We decide to make a big loop back to the truck and see what we could find along the way. So we are walking along, and Dad spots some fresh urine, so he does a little call.

Pops in his element

That’s when the hair on my neck stands on end, and my heart starts pounding out of my chest. Because out of nowhere, a bull screams at us, and he is not having a polite conversation. Oh, no. He knows someone is in his bedroom, and he is *not* okay with it. He starts raking this poor little tree. He’s angry, and the tree doesn’t stand a chance.

I don’t know how far away he was when we first heard him. Maybe… 45 yards? We are at the bottom of a little knoll, and he’s up near the top. What’s so strange about it is that we had called a couple times right before this as we were walking, and he didn’t respond at all. We could have walked right by him if Dad hadn’t called when he did. I guess that our distance was enough to keep him uninterested at first, but then when Dad called and we were up in his business, he had to reply.

So now there’s only a hill and 45 yards of trees between me and The One. You would think this would be good, because it gives a little camouflage and should be easier to sneak in, right? Oh, no. Come on now, you know how my luck goes. I swear, every last crunchy branch, leaf, and daggum pine cone are between me and this bull. Also, I have not quite perfected my sneak technique, so the going is slow.

Have you ever noticed that the more quiet and more stealthy you try to be, the worse off you are? Like when you’re awake in the morning before the rest of the house and trying to be quiet, that’s when you drop the cereal box. Then the dishes clank in the sink. The shampoo crashes off the shelf in the shower. The wind catches the door to the house and slams it shut behind you. All because you were trying to be quiet, and the world just decides that today we will be as loud as possible, and there’s nothing you can do about it.

That was me. Sneaking along. Snap crackle popping every last leaf and twig, AND I don’t even know what the heck I’m doing. Luckily, Dad told me to put an arrow on, which I did, and to try to get a little closer and in a spot with a few decent shooting lanes.

Dad stayed down at the bottom of the hill to try to call him down past me, and I tried to get somewhere where the bull would be less than 25 yards from me, upwind, and in a clear lane. How the hell was I supposed to do that?! I realized now that chance and luck were key factors here. Even if I set up somewhere that seemed logical, he would probably come down in a completely different path, and I would be doomed. I was also coming at him from his shoulder, which wasn’t helpful.

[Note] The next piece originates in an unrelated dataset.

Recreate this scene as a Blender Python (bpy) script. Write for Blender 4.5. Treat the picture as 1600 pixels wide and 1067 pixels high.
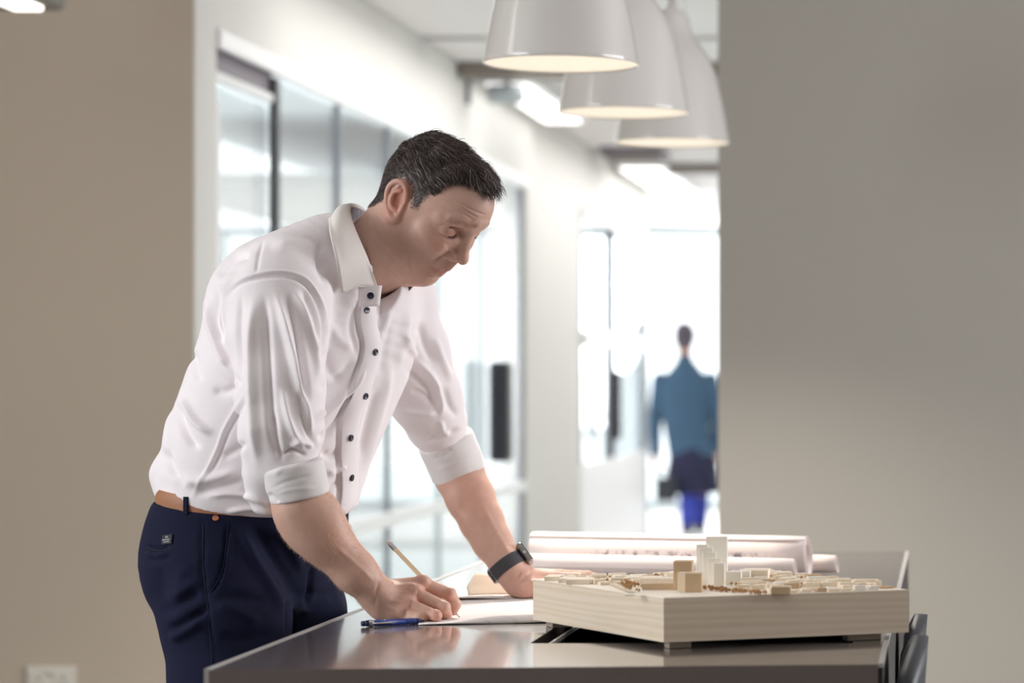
import bpy, math, random
import numpy as np
import openvdb

for _o in list(bpy.data.objects):
    bpy.data.objects.remove(_o)
SC = bpy.context.scene
COL = SC.collection
rng = np.random.default_rng(7)
random.seed(7)

# ------------------------------------------------------------------ camera, sky, lights, exposure
FPX, CX, CY, CAMZ = 4200.0, 1480.0, 593.0, 1.25      # focal length and vanishing point in pixels, eye height in metres

cam = bpy.data.objects.new('camera', bpy.data.cameras.new('camera'))
COL.objects.link(cam)
cam.location = (0, 0, CAMZ)
cam.rotation_euler = (math.pi / 2, 0, 0)
cam.data.sensor_width = 36.0
cam.data.lens = 36.0 * FPX / 1600.0
cam.data.shift_x = (800.0 - CX) / 1600.0
cam.data.shift_y = (CY - 533.5) / 1600.0
cam.data.clip_start, cam.data.clip_end = 0.05, 300
cam.data.dof.use_dof = True
cam.data.dof.focus_distance = 4.1
cam.data.dof.aperture_fstop = 3.9
SC.camera = cam

SC.view_settings.view_transform = 'Standard'
SC.view_settings.look = 'None'
SC.view_settings.exposure = 0.0
SC.view_settings.gamma = 1.0
SC.view_settings.use_curve_mapping = False

world = bpy.data.worlds.new('sky')
SC.world = world
world.use_nodes = True
bg = world.node_tree.nodes['Background']
bg.inputs['Color'].default_value = (0.93, 0.97, 1.0, 1)
bg.inputs['Strength'].default_value = 2.5

def area_light(name, loc, target, sx, sy, power, color=(1, 1, 1)):
    l = bpy.data.lights.new(name, 'AREA')
    l.shape = 'RECTANGLE'; l.size = sx; l.size_y = sy; l.energy = power; l.color = color
    o = bpy.data.objects.new(name, l)
    COL.objects.link(o)
    from mathutils import Vector
    o.location = loc
    o.rotation_euler = (Vector(target) - Vector(loc)).to_track_quat('-Z', 'Y').to_euler()
    return o

area_light('window_daylight', (3.3, 5.2, 1.8), (-1.0, 4.0, 1.1), 3.0, 1.9, 98, (1.0, 0.96, 0.98))  # added key light from the right, out of view; the side window was fitted to it
area_light('left_window_daylight', (-4.4, 2.8, 1.8), (-.7, 3.8, 1.0), 2.6, 1.8, 125, (0.94, 0.97, 1.0))
area_light('corridor_daylight', (-1.6, 25.6, 1.7), (-1.2, 5.0, 1.2), 1.6, 1.8, 110, (0.98, 0.98, 1.0))
area_light('corridor_strip_light', (-1.75, 11.0, 2.66), (-1.75, 11.0, 0), .5, 4.0, 27, (1.0, .98, .96))
area_light('corridor_strip_light', (-1.75, 17.0, 2.64), (-1.75, 17.0, 0), .4, 5.0, 30, (1.0, .98, .97))
area_light('lobby_panel_light', (-2.6, 23.2, 2.64), (-2.6, 23.2, 0), 3.0, 3.0, 42, (1.0, .99, .98))  # added fill to lift the grey lobby ceiling; no fitting is modelled there
area_light('ceiling_panel_light', (-0.9, 2.0, 2.92), (-0.9, 3.0, 0.0), 2.4, 1.2, 6, (1.0, 0.95, 0.88))  # added overhead fill for the room, out of view; no panel is modelled
area_light('wall_wash_light', (-3.6, 4.5, 2.9), (-3.8, 8.0, 0.6), 1.6, 0.6, 8, (1.0, 0.93, 0.82))  # added fill aimed at the left wall; no fitting is modelled

# ------------------------------------------------------------------ helpers
def P(x, y, d):
    """the point at depth d (metres) that stands at picture position x, y"""
    return np.array([(x - CX) * d / FPX, d, CAMZ - (y - CY) * d / FPX])

def lin(r, g, b):
    f = lambda c: c / 12.92 if c <= 0.04045 else ((c + 0.055) / 1.055) ** 2.4
    return (f(r / 255), f(g / 255), f(b / 255), 1.0)

def mat(name, col, rough=0.6, metal=0.0, spec=0.5, var=0.0, vscale=8.0, bump=0.0, bscale=60.0, sss=0.0, coat=0.0,
        emit=None, emit_s=0.0, stretch=(1, 1, 1), sheen=0.0, detail=4.0):
    m = bpy.data.materials.new(name)
    m.use_nodes = True
    nt = m.node_tree
    b = nt.nodes['Principled BSDF']
    b.inputs['Base Color'].default_value = col
    b.inputs['Roughness'].default_value = rough
    b.inputs['Metallic'].default_value = metal
    b.inputs['Specular IOR Level'].default_value = spec
    b.inputs['Coat Weight'].default_value = coat
    b.inputs['Sheen Weight'].default_value = sheen
    if sss:
        b.inputs['Subsurface Weight'].default_value = sss
        b.inputs['Subsurface Radius'].default_value = (0.012, 0.005, 0.003)
        b.inputs['Subsurface Scale'].default_value = 1.0
    if emit:
        b.inputs['Emission Color'].default_value = emit
        b.inputs['Emission Strength'].default_value = emit_s
    if var or bump:
        tc = nt.nodes.new('ShaderNodeTexCoord')
        mp = nt.nodes.new('ShaderNodeMapping')
        mp.inputs['Scale'].default_value = stretch
        nt.links.new(tc.outputs['Object'], mp.inputs['Vector'])
    if var:
        n = nt.nodes.new('ShaderNodeTexNoise')
        n.inputs['Scale'].default_value = vscale
        n.inputs['Detail'].default_value = detail
        nt.links.new(mp.outputs['Vector'], n.inputs['Vector'])
        mx = nt.nodes.new('ShaderNodeMixRGB')
        mx.inputs['Color1'].default_value = tuple(c * (1 - var) for c in col[:3]) + (1,)
        mx.inputs['Color2'].default_value = tuple(min(1, c * (1 + var)) for c in col[:3]) + (1,)
        nt.links.new(n.outputs['Fac'], mx.inputs['Fac'])
        nt.links.new(mx.outputs['Color'], b.inputs['Base Color'])
    if bump:
        n2 = nt.nodes.new('ShaderNodeTexNoise')
        n2.inputs['Scale'].default_value = bscale
        n2.inputs['Detail'].default_value = 3
        nt.links.new(mp.outputs['Vector'], n2.inputs['Vector'])
        bp = nt.nodes.new('ShaderNodeBump')
        bp.inputs['Strength'].default_value = bump
        bp.inputs['Distance'].default_value = 0.002
        nt.links.new(n2.outputs['Fac'], bp.inputs['Height'])
        nt.links.new(bp.outputs['Normal'], b.inputs['Normal'])
    return m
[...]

The bull is preoccupied and causing a loud ruckus, which is good, but let’s be honest. Even when elk are “distracted,” they are still on alert. I am more aware than ever that my baby bow doesn’t have much power, and this bull may or may not have skin made of lead armor. Insert a bunch of thoughts of how this could all go wrong. And then it did.

The wind swirled and went straight up the mountain to him. He winded us, was on full alert, and was running over the knoll before I even knew what was happening. Luckily, I used this time to get a little closer, and Dad has lightning fast reflexes and cow called. The bull came back.

I KNOW !!!

I couldn’t believe it either.

He popped back over the hill and started raking the same tree again like his life depended on it. So back to sneaking, trying to get between Dad and the bull, so that if he came down the hill to us, I would be close enough for a shot.

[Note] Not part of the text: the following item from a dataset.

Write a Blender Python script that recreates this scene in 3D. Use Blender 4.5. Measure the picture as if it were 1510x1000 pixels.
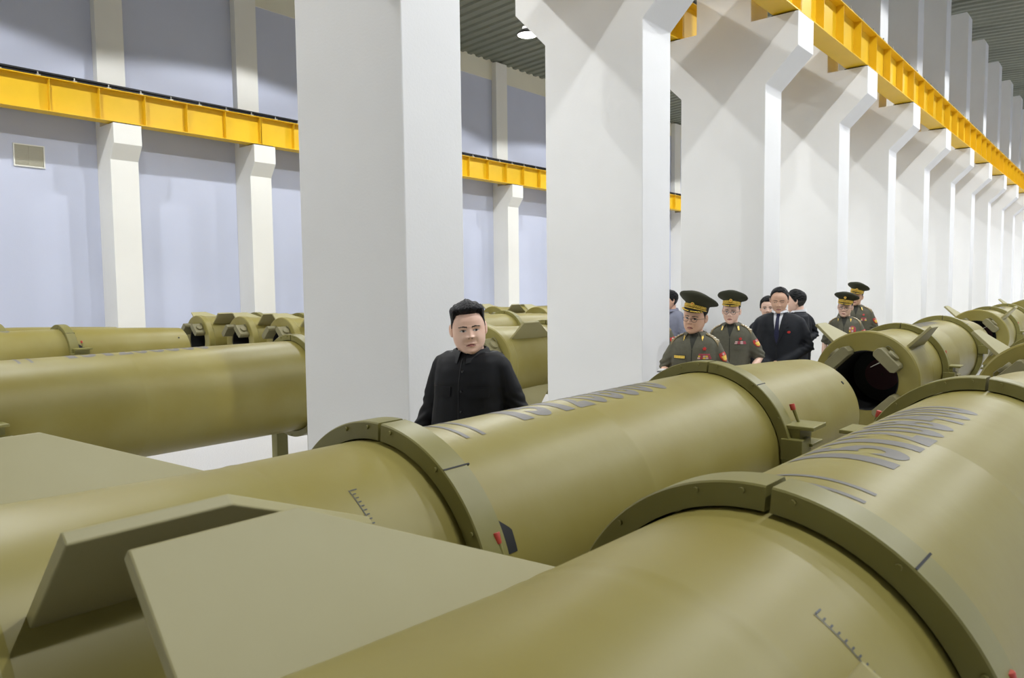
import bpy, bmesh, math, random
import numpy as np
from mathutils import Vector, Matrix, noise
from mathutils.bvhtree import BVHTree
random.seed(7)
scn = bpy.context.scene
COL = scn.collection
for o in list(bpy.data.objects):
    bpy.data.objects.remove(o)

# ------------------------------------------------------------------ camera, world, exposure
CAMH = 1.80
cam_d = bpy.data.cameras.new('camera')
cam = bpy.data.objects.new('camera', cam_d)
COL.objects.link(cam)
cr = Vector((0.7644685, 0.64456172, -0.01131801))
cu = Vector((-0.03485536, 0.05885755, 0.9976577))
cf = Vector((-0.64371812, 0.76228339, -0.06746117))
m = Matrix((cr, cu, -cf)).transposed().to_4x4()
m.translation = (0, 0, CAMH)
cam.matrix_world = m
cam_d.sensor_width = 36.0
cam_d.lens = 36.0 * 1091.53 / 1510.0
cam_d.clip_start = 0.05
cam_d.clip_end = 300
cam_d.dof.use_dof = True
cam_d.dof.focus_distance = 4.6
cam_d.dof.aperture_fstop = 6.3
scn.camera = cam

w = bpy.data.worlds.new('world')
scn.world = w
w.use_nodes = True
w.node_tree.nodes['Background'].inputs[0].default_value = (0.9, 0.95, 1.0, 1)
w.node_tree.nodes['Background'].inputs[1].default_value = 0.02
scn.view_settings.view_transform = 'Standard'
scn.view_settings.look = 'None'
scn.view_settings.gamma = 1.0
scn.view_settings.use_curve_mapping = False
scn.view_settings.exposure = 0.36
LAMP_W = 700.0
LAMP_COL = (0.965, 0.985, 1.0)
LAMP_Z = 6.5 + CAMH

# ------------------------------------------------------------------ materials
def mat(name, col, rough=0.5, metal=0.0, var=0.0, scale=4.0, col2=None, bump=0.0, bscale=30.0, spec=0.5, coat=0.0, emit=None):
    mt = bpy.data.materials.new(name)
    mt.use_nodes = True
    nt = mt.node_tree
    b = nt.nodes['Principled BSDF']
    b.inputs['Base Color'].default_value = (*col, 1)
    b.inputs['Roughness'].default_value = rough
    b.inputs['Metallic'].default_value = metal
    b.inputs['Specular IOR Level'].default_value = spec
    if coat:
        b.inputs['Coat Weight'].default_value = coat
        b.inputs['Coat Roughness'].default_value = 0.25
    if emit:
        b.inputs['Emission Color'].default_value = (*emit[0], 1)
        b.inputs['Emission Strength'].default_value = emit[1]
    tc = nt.nodes.new('ShaderNodeTexCoord')
    if var > 0 or col2:
        n = nt.nodes.new('ShaderNodeTexNoise')
        n.inputs['Scale'].default_value = scale
        n.inputs['Detail'].default_value = 5
        nt.links.new(tc.outputs['Object'], n.inputs['Vector'])
        r = nt.nodes.new('ShaderNodeValToRGB')
        c2 = col2 or tuple(c * (1 - var) for c in col)
        r.color_ramp.elements[0].position = 0.32
        r.color_ramp.elements[0].color = (*c2, 1)
        r.color_ramp.elements[1].position = 0.68
        r.color_ramp.elements[1].color = (*col, 1)
        nt.links.new(n.outputs['Fac'], r.inputs['Fac'])
        nt.links.new(r.outputs['Color'], b.inputs['Base Color'])
    if bump > 0:
        n2 = nt.nodes.new('ShaderNodeTexNoise')
        n2.inputs['Scale'].default_value = bscale
        n2.inputs['Detail'].default_value = 4
        nt.links.new(tc.outputs['Object'], n2.inputs['Vector'])
        bp = nt.nodes.new('ShaderNodeBump')
        bp.inputs['Strength'].default_value = bump
        bp.inputs['Distance'].default_value = 0.02
        nt.links.new(n2.outputs['Fac'], bp.inputs['Height'])
        nt.links.new(bp.outputs['Normal'], b.inputs['Normal'])
    return mt

M = {}
M['white'] = mat('white_paint', (0.80, 0.80, 0.785), 0.6, var=0.04, scale=1.3, bump=0.05, bscale=60)
M['cream'] = mat('cream_paint', (0.79, 0.78, 0.73), 0.6, var=0.04, scale=1.0, bump=0.08, bscale=60)
M['band'] = mat('cream_band_warm_light', (0.76, 0.735, 0.60), 0.6, var=0.04, scale=1.0)  # cream band paint with the warm light's yellow mixed into the colour
M['lav'] = mat('lavender_paint', (0.55, 0.585, 0.72), 0.6, var=0.04, scale=0.8, bump=0.08, bscale=50)
M['floor'] = mat('speckled_terrazzo', (0.68, 0.67, 0.66), 0.35, scale=90, col2=(0.46, 0.45, 0.45))
M['ceil'] = mat('ribbed_steel_sheet', (0.185, 0.198, 0.155), 0.55, var=0.08, scale=2)
M['yellow'] = mat('yellow_crane_paint', (0.80, 0.50, 0.012), 0.42, var=0.05, scale=3)
M['rail'] = mat('dark_rail_steel', (0.03, 0.03, 0.032), 0.5, 0.6)
M['clip'] = mat('grey_clip_steel', (0.50, 0.48, 0.43), 0.4, 0.5)
M['pad'] = mat('black_rubber_pad', (0.012, 0.012, 0.012), 0.8)
M['vent'] = mat('vent_slats', (0.50, 0.48, 0.38), 0.6)
M['ventf'] = mat('vent_frame', (0.78, 0.77, 0.70), 0.5)
M['lampsh'] = mat('lamp_housing', (0.12, 0.12, 0.12), 0.5)
M['lampring'] = mat('lamp_ring', (0.85, 0.85, 0.82), 0.4, emit=((1, .98, .94), 0.8))
M['lampon'] = mat('lamp_glow', (1, 1, 1), 0.5, emit=((1.0, 0.98, 0.94), 6.0))
M['olive'] = mat('olive_paint', (0.262, 0.226, 0.064), 0.43, scale=2.2, col2=(0.232, 0.190, 0.037), bump=0.05, bscale=9, spec=0.36)
M['oliver'] = mat('olive_ring_paint', (0.212, 0.195, 0.056), 0.45, scale=4, col2=(0.185, 0.165, 0.040))
M['olivefin'] = mat('olive_fin_paint', (0.345, 0.315, 0.155), 0.5, scale=2.5, col2=(0.32, 0.285, 0.125))
M['olivedk'] = mat('olive_block_paint', (0.20, 0.18, 0.085), 0.55, var=0.15, scale=8)
M['black'] = mat('black_cavity_and_patch', (0.006, 0.006, 0.006), 0.7)
M['maroon'] = mat('maroon_plug', (0.075, 0.012, 0.018), 0.6)
M['stencil'] = mat('grey_stencil_paint', (0.175, 0.166, 0.150), 0.5, var=0.1, scale=6, spec=0.25)
M['tick'] = mat('dark_tick_paint', (0.04, 0.045, 0.05), 0.5)
M['red'] = mat('red_grip_plastic', (0.42, 0.045, 0.025), 0.4)
M['steel'] = mat('bare_steel', (0.45, 0.43, 0.38), 0.35, 0.7)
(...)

You think my luck has changed, right? I mean. He came back! It’s like destiny!! But just to make sure I don’t get too excited, the wind swirled again, and went straight uphill to him a second time. He takes off. Dad cow calls. The bull stops and sort of hesitates at the top of the hill like he was debating coming back, and then he leaves.

Noooooooooooo. 😩 Come back, Bob!!!! Daggum it!! Worst luck ever! If the wind had just behaved itself for another five or ten minutes, I would probably have a dead elk in my freezer, and a fine set of antlers to hang on the wall in his honor. But no.

I have since done a little research on wind, time of day, and if you should theoretically approach from above or below them. However, everything was perfect at first. The wind was in our favor, we were going to try to call him past me, all was swell. So, I guess I don’t know that there’s anything else we could have done in this instance. I do think I should have stayed at the base of the hill with Dad until I was more broadside, so I didn’t have to approach from the direction of his head as much. Dad said he had a clear shot of 35 or 40 yards from where he was calling, but I never could get a shot from my angle. I feel bad that Dad didn’t take that shot since he was wanting me to get a bull first, but it’s hard to know how it will all pan out in the moment.

Sigh. It was just a day of bad luck, and things not quite working out, which of course, is why we call it hunting… and not killing. Final score: Dad and Shal-0, Bob-2. We will be back, Bob. You mark my words.